Di Indonesia, logika pemerintahan tersebut (antara parlementer dan presidensial) masih tumpang tindih penerapannya dalam sistem politik. Presidensialisme yang diamanatkan konstitusi masih sangat lemah, karena dalam praktiknya tidak jarang justru lebih menonjol seperti parlementarisme. Di sana, suara presiden seringkali kalah oleh parlemen.
Padahal, presiden itu adalah presiden terpilih yang didukung oleh parpol besar. Tapi kenyataannya, ketika memimpin ia seringkali tidak mendapat dukungan dari parpol yang lain. Kebijakan presiden sangat sulit mendapat dukungan politik di parlemen ketika harus bekerjasama dengan lembaga legislatif.
Jika nantinya ada capres independen, bagaimana mereka akan mendapat dukungan parlemen setelah terpilih? Tentu saja akan jauh lebih sulit untuk mendapat dukungan parlemen. Bahkan, bukan tidak mungkin presiden independen akan menjadi bulan-bulanan ketika harus berhadapan dengan parlemen.
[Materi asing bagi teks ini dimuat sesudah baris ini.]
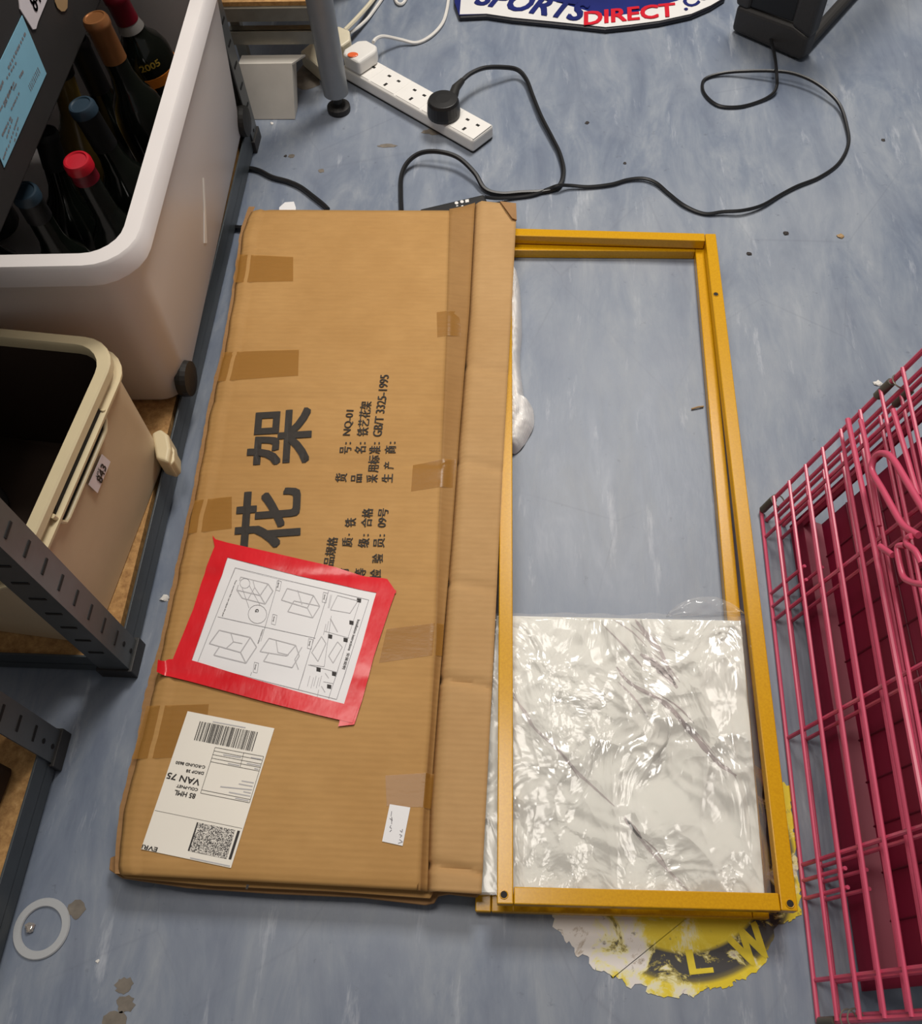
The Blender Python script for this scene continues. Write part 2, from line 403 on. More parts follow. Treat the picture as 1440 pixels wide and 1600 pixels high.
# ------------------------------------------------------------------ floor
fl = MB().add([(-3, -1.6, 0), (3, -1.6, 0), (3, 4, 0), (-3, 4, 0)], [(0, 1, 2, 3)])
floor = obj('floor', fl, 'blue_vinyl'); tag(floor, kind='structure')
def blot(cx, cy, r, z=0.0004, n=18, seed=0, asp=1.0):
    c = P(cx, cy); rnd = random.Random(seed)
    return [(c.x + r * (0.75 + 0.45 * rnd.random()) * math.cos(2 * math.pi * k / n), c.y + asp * r * (0.75 + 0.45 * rnd.random()) * math.sin(2 * math.pi * k / n)) for k in range(n)]
for i, (x, y, r, a) in enumerate(((120, 1420, .009, 1), (194, 1540, .009, .9), (196, 1569, .009, .9), (180, 1595, .013, .7), (502, 267, .005, 1), (455, 244, .0055, .9), (605, 228, .016, .3), (678, 206, .02, .4), (480, 120, .03, 1.2))):
    obj('stain', MB().prism(blot(x, y, r, seed=i, asp=a), 0.0001, 0.0005), 'stain_brown', floor)
# the worn round floor sticker
sp = [(862, 1425), (868, 1452), (882, 1470), (893, 1478), (898, 1492), (918, 1494), (922, 1508), (931, 1516), (952, 1522), (966, 1530), (978, 1541), (1008, 1541), (1016, 1552), (1030, 1556), (1060, 1560), (1068, 1553), (1083, 1559), (1098, 1548), (1112, 1544), (1128, 1545), (1145, 1540), (1148, 1530), (1165, 1531), (1172, 1520), (1196, 1504), (1199, 1484), (1208, 1452), (1228, 1440), (1238, 1436), (1252, 1424), (1248, 1408), (1254, 1392), (1246, 1372), (1248, 1350), (1240, 1335), (1246, 1318), (1238, 1300), (1246, 1285), (1236, 1262), (1240, 1240), (1228, 1228), (1205, 1215), (1100, 1140), (960, 1150), (890, 1260)]
rnd = random.Random(3); spw = []
for i, p in enumerate(sp):
    q = sp[(i + 1) % len(sp)]
    for k in range(4):
        t = k / 4; a = P(p[0] + (q[0] - p[0]) * t + rnd.uniform(-4, 4) * (k > 0), p[1] + (q[1] - p[1]) * t + rnd.uniform(-4, 4) * (k > 0)); spw.append((a.x, a.y))
stc = P(1054, 1330)
st = thing('floor_sticker', (stc.x, stc.y, 0), 'worn round yellow and black floor sticker peeling under the end of the yellow frames', 'sticker')
me_ = MB().prism(spw, 0.0003, 0.0008); obj('sticker_sheet', me_, 'worn_sticker', st)
def arc_text(ch, px, py, ang, size):
    lt = MB()
    c = P(px, py); U = V((math.cos(ang), math.sin(ang), 0)); W = V((-U.y, U.x, 0))
    put_text(lt, ch, lambda u, v: V((c.x, c.y, 0.0010)) + U * (u - size * .55) + W * (v - size / 2), size * 1.1, size, heavy=.05)
    obj('sticker_letter', lt, 'sticker_yellow', st)
arc_text('W', 1172, 1478, math.radians(30), 0.030)
arc_text('L', 1092, 1502, math.radians(8), 0.020)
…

Meski sebenarnya dalam logika presidensialisme hal ini tidak dibenarkan. Namun, prakteknya itulah yang terjadi di Indonesia.
Sehingga, penguatan sistem presidensial di Indonesia menjadi semacam prasyarat sebelum melangkah lebih jauh dengan membuka peluang bagi capres independen. Tetapi agaknya para “pejuang” capres independen lebih senang langsung memperjuangkannya tanpa prasyarat tersebut.
Saat ini keberadaan capres independen diperjuangkan dengan melakukan uji materiil (judicial review ) UU No. 23/2003. Undang-undang Nomor 23 tahun 2003 tentang Pemilihan Presiden dan Wakil Presiden dianggap penghalang bagi warga negara untuk mencalonkan diri sebagai presiden dan wakil presiden dari jalur independen. Khususnya pasal 1 ayat (6), pasal 5 ayat (1), dan pasal 5 ayat (4), - yang menutup kemungkinan pasangan capres dan cawapres independen - dianggap telah melanggar UUD 1945 pasal 6A ayat (2).
Di tengah pembahasan tersebut, parpol mulai menyatakan ketidaksetujuannya dengan capres independen. Memang belum semua parpol, tetapi setidaknya telah ada tiga parpol besar seperti Golkar, PPP, dan PAN yang lantang menolak. Dan, setidaknya ketiga parpol ini memiliki pengaruh yang besar untuk menghambat laju capres independen.
Penolakan tersebut mengacu pada Pasal 6 UUD 1945. Pasal itu mengharuskan capres melalui parpol. Selain itu, ada anggapan bahwa capres independen tidak mau bersusah payah untuk bersaing dalam Pemilu lantaran tidak perlu bergabung dengan parpol tertentu.
Dengan beragam alasan tersebut, agaknya capres independen menemui jalan yang terjal dalam perjuangannya. Bahkan ketika nanti disahkan, capres independen tetap saja akan menemui masalah dalam posisinya dengan parlemen. Selama landasan presidensialisme belum cukup tegas untuk menjamin kelangsungan “kehidupan” presiden.